Carmelo Anthony didn't look like a superstar as he walked out of the Wells Fargo Center.

Holding his postgame meal, perhaps limping slightly, Anthony was one of the last Denver Nuggets to shuffle toward the team bus after Sunday night's 110-99 loss to the 76ers.

Saying it wasn't a good night for Anthony is like saying his NBA future has been a talking point this season. Both are understatements, although which is more understated is debatable.

What isn't debatable is how much better than Anthony Sixers swingman Andre Iguodala played on Sunday night. For those 48 minutes, Iguodala looked like the all-star, the Olympic gold medalist, the man married to a reality TV star.

Anthony (12 points and three rebounds) finished with twice as many turnovers, six, as field goals, three, and finished with more giveaways than the entire Sixers starting lineup. Iguodala (24 points and seven assists) spent the evening diving on the floor and making sure his team didn't lose.

If Anthony is an all-star starter, then on this night Iguodala was some sort of legend.

The Sixers improved to 21-26. The Nuggets dropped to 28-19.

"Coming into this game I saw he was struggling a little bit," Anthony said of Iguodala. "It was a night for him to break out of how he has been playing. He played great."

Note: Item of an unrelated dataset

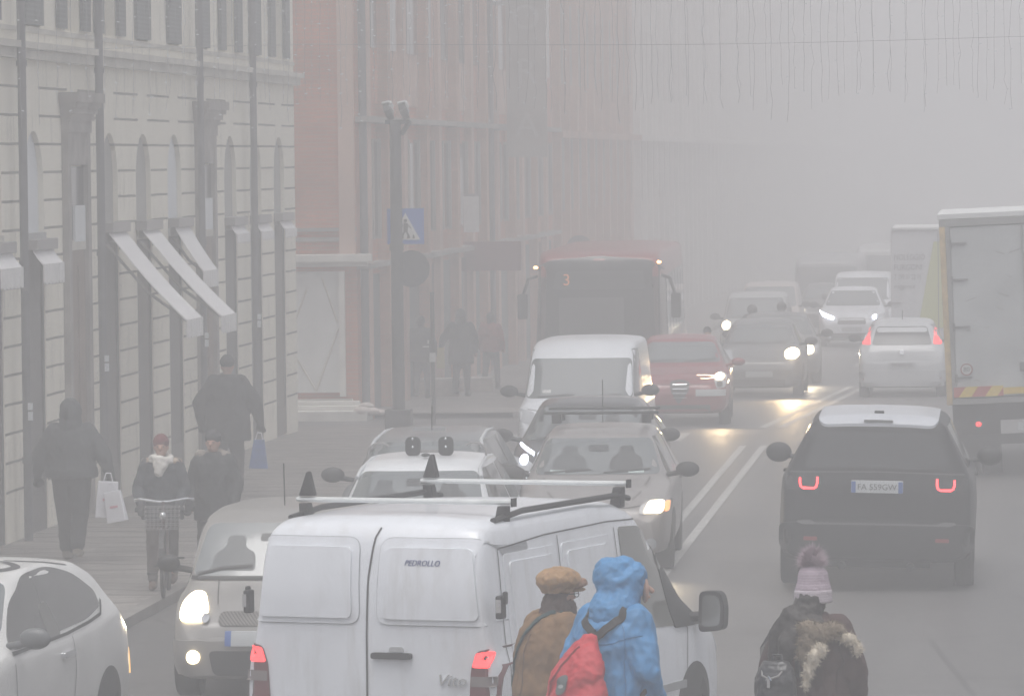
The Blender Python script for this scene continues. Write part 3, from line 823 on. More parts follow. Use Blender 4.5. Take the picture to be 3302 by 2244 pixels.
awning(78.4, .18, .12, 3.42, 'small closed awning between the third and fourth downpipes', val=.12, arms=False)
awning(81.1, .18, .12, 3.42, 'small closed awning just right of the fourth downpipe', val=.12, arms=False)
awning(83.8, .18, .12, 3.42, 'small closed awning at the far corner of the cream building', val=.12, arms=False)

# ================================================================== brick church-like building beyond the side street
BRK = brick_mat('orange_brick', (.52, .19, .11), (.43, .155, .09), (.38, .24, .18))
BRK2 = brick_mat('pale_brick', (.46, .25, .175), (.40, .215, .15), (.36, .26, .2))
PALEP = mat('pale_plaster', (.62, .60, .57), .9, nz=.1, ns=.5)
PINKP = mat('pink_plaster', (.50, .34, .275), .9, nz=.2, ns=.8)
GREYP = mat('grey_plaster', (.30, .28, .26), .9, nz=.2, ns=.8)
WSTONE = mat('white_stone', (.66, .65, .61), .8, nz=.12, ns=3)
MARB = mat('marble_panel', (.64, .65, .64), .6, nz=.12, ns=1.5)
b2 = empty('brick_building', (-11.2, 93, 0), label='orange brick building with white stone band and pale panelled portal across the side street', cat='building')
def bb(name, m, par, x0, x1, y0, y1, z0, z1, bev=0):
    q = MB(); q.bx(x0, x1, y0, y1, z0, z1); return q.build(name, m, par, bevel=bev)
g2 = G(93) 
w2 = bb('wall', BRK, b2, -14, 0, .0, 42, g2 - .6, 19)
for x in (-3.2, -1.45, -.30):                                         # flat pilasters on the end wall
    bb('pilaster', GREYP if x < -.5 else PINKP, b2, x, x + .28, -.09, -.002, 2.72, 17)
for z in (4.2, 4.42, 7.4): bb('string_course', TRIMD, b2, -2.7, -1.5, -.05, -.002, z, z + .06)
for z in (2.95, 3.12): bb('string_course', TRIMD, b2, -4, 0.0, -.06, -.002, z, z + .07)
bb('stone_band', WSTONE, b2, -5, .28, -.22, -.1, 2.58, 2.72, .01); bb('stone_band', WSTONE, b2, -5, .2, -.14, -.004, 2.50, 2.578)
bb('portal_panel', MARB, b2, -4.0, -.32, -.04, -.002, .27, 2.42)
q = MB(); 
for a, b in (((-1.25, 1.15), (-.75, .3)), ((-.75, .3), (-.34, 1.4)), ((-1.25, 1.15), (-.9, 2.1)), ((-.35, 1.5), (-.62, 2.3))):
    q.tube((a[0], -.045, a[1]), (b[0], -.045, b[1]), .018, n=5)
q.build('panel_moulding', TRIM, b2)
bb('portal_jamb', WSTONE, b2, -.32, -.22, -.12, -.002, .2, 2.42); bb('plinth', TRIM, b2, -4, -.1, -.16, -.045, g2 + .1, .16)
q = MB(); q.bx(-5, .25, -.9, -.002, g2 - .2, -.02); q.bx(-5, .15, -.6, -.002, -.02, .06); q.bx(-5, .05, -.35, -.17, .06, .13); q.build('steps', WSTONE, b2, bevel=.01)
# street front: pilasters, shopfronts, windows, cornice
rr = random.Random(3)
yy = .5; k = 0
while yy < 41:
    bb('pilaster', (PINKP, BRK2, PINKP, BRK2)[k % 4], b2, 0.002, .16 + .05 * (k % 2), yy, yy + .55, g2 - .4, 17.5); yy += 1.0
    wd = 1.5 + .4 * (k % 3)
    if yy + wd < 41:
        bb('shop_window', DGLASS if k % 2 else SHUT, b2, .002, .05, yy, yy + wd, g2 - .3, 2.3)
        bb('panel', (BRK, BRK2, PINKP)[k % 3], b2, .002, .06, yy, yy + wd, 5.4, 16)
        f = bb('window', DGLASS, b2, .002, .07, yy + .3, yy + wd - .3, 3.0, 4.7); bb('frame', GREYP, f, .002, .12, yy + .15, yy + .3, 2.95, 4.75); bb('frame', GREYP, f, .002, .12, yy + wd - .3, yy + wd - .15, 2.95, 4.75)
        bb('window', DGLASS, b2, .062, .09, yy + .3, yy + wd - .3, 6.4, 8.6)
    yy += wd + .25; k += 1
for x, z in ((.20, 2.45), (.22, 5.05)): bb('cornice', GREYP, b2, .002, x + .04, -.05, 42, z, z + .10)
q = MB(); q.tube((.12, .12, g2), (.12, .12, 17), .07, n=10); q.build('downpipe', PIPE, b2, smooth=True)
q = MB(); q.tube((.14, 24, g2), (.14, 24, 17), .07, n=10); q.build('downpipe', PIPE, b2, smooth=True)
def facade(name, label, y0, y1, m1, m2, h, seed, gl=None):
    gl = gl or mat('far_window', (.16, .16, .16), .4)
    o = empty(name, (-11.2, y0, 0), label=label, cat='building'); r = random.Random(seed); g = G(y0) - .9; Ln = y1 - y0
    bb('wall', m1, o, -13, 0, 0, Ln, g - .5, h)
    y = .6
    while y < Ln - 2.6:
        bb('pilaster', m2, o, .002, .2, y - .45, y, g, h - 1)
        bb('shop_window', gl, o, .002, .06, y + .2, y + 2.0, g + .3, 1.9 + r.random() * .3)
        for z in (3.1, 6.4, 9.8):
            f = bb('window', gl, o, .002, .05, y + .55, y + 1.6, z, z + 1.9); bb('frame', GREYP, f, .002, .12, y + .4, y + .55, z - .1, z + 2); bb('frame', GREYP, f, .002, .12, y + 1.6, y + 1.75, z - .1, z + 2)
        y += 2.9
    bb('cornice', m2, o, .002, .28, 0, Ln, 4.9, 5.08); bb('cornice', TRIM, o, .002, .5, 0, Ln, h - .8, h - .3)
    return o
facade('town_house', 'pale pink street front beyond the brick building, half lost in fog', 135.05, 166, PINKP, BRK2, 17, 5)
facade('town_house', 'grey plastered street front behind the bus, almost dissolved in fog', 166.05, 205, PALEP, PALEP, 15, 9)
facade('town_house', 'farthest faint street front at the end of the fogged street', 205.05, 425, PALEP, PALEP, 16, 12)
# vertical sign letters, banner, dark red shop sign
LET = mat('sign_letter', (.55, .55, .54), .6)
LETF = mat('faded_letter', (.36, .35, .34), .7)
sg = empty('vertical_sign', (-10.35, 118, 0), label='tall vertical sign of pale capital letters high on the foggy street front', cat='sign')
q = MB(); q.bx(-.45, .45, .05, .12, 4.4, 8.4); q.build('sign_board', GREYP, sg)
q = MB(); q.bx(-.85, -.45, .06, .10, 5.0, 5.1); q.bx(-.85, -.45, .06, .10, 7.8, 7.9); q.build('bracket', ARM, sg)
for c, z in (('A', 5.05), ('R', 6.25), ('O', 6.85 + .5)):
    pass
for c, z in zip('ARO', (5.1, 6.3, 7.5)): text('sign_letter', c, .8, LETF, sg, (0, .04, z), (R(90), 0, 0), ext=.01)
bn = empty('wall_banner', (-10.83, 110, 0), label='narrow white banner hanging above the dark red shop sign', cat='banner')
bb('cloth', mat('banner_cloth', (.62, .63, .63), .8, nz=.1), bn, -.16, .16, 0, .03, 2.85, 3.6); bb('rod', ARM, bn, -.35, .2, .005, .025, 3.6, 3.65)
ss = empty('shop_sign', (-10.6, 112, 0), label='wide dark red shop sign over the pavement before the bus', cat='sign')
bb('sign_board', mat('dark_red_sign', (.15, .03, .035), .6, nz=.1), ss, -.62, .62, 0, .18, 2.0, 2.62, .01); bb('bracket', ARM, ss, -.75, -.6, .04, .10, 2.2, 2.3)
rs = empty('round_sign', (-9.2, 118, 0), label='round dark sign on a post left of the bus roof', cat='sign')
q = MB(); q.tube((0, 0, 2.35), (0, .05, 2.35), .30, n=24); q.build('sign_disc', ARM, rs); q = MB(); q.tube((0, .08, G(118) + .1), (0, .08, 2.6), .03); q.build('post', ARM, rs)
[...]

Sunday was the perfect day for Iguodala's performance because the Sixers are desperate for leadership. After Friday's disturbing collapse against the Memphis Grizzlies, the Sixers needed to prove themselves as more than just an energetic collection of one-on-one all-stars.

Is Iguodala embracing this role?

His teammates, and coach Doug Collins, believe he has.

"In practice, Dre talked to us about approaching shoot-around more seriously, little things, and paying attention to the little things that can help us win games," said Evan Turner, who finished with 11 points and eight rebounds. "And he came out with leadership and pretty much practiced what he preached."

Collins called Iguodala's play "brilliant."

"The team I know I've had all year showed up once again," Collins said. "It's a team that is incredibly resilient, professional, hardworking, competitive, and that really cares every night. When we lose it's not because we don't want to make the effort."

After allowing Denver point guard Chauncey Billups 22 first-half points, and after watching the Nuggets drop their first seven three-point shots and score 34 points in the first quarter, the Sixers were by far the superior team.

"Nothing was said. I think that was key," Iguodala said of not discussing previous meltdowns during the game. "We have to be able to police ourselves."

"It's a feel-good game for us because we got the lead, a nice-size lead, and in the fourth quarter we protected it," said power forward Elton Brand, who scored 15 points.

The fourth quarter crept toward the Sixers like a swirling storm: What kind of devastation awaited them? One never knows with this team. They're about as predictable as a flash mob.

But on Sunday, the collapse never happened.

Iguodala outshined Anthony, the Sixers outplayed the Nuggets, and a little bit of Friday's lingering pain was buried beneath a victory.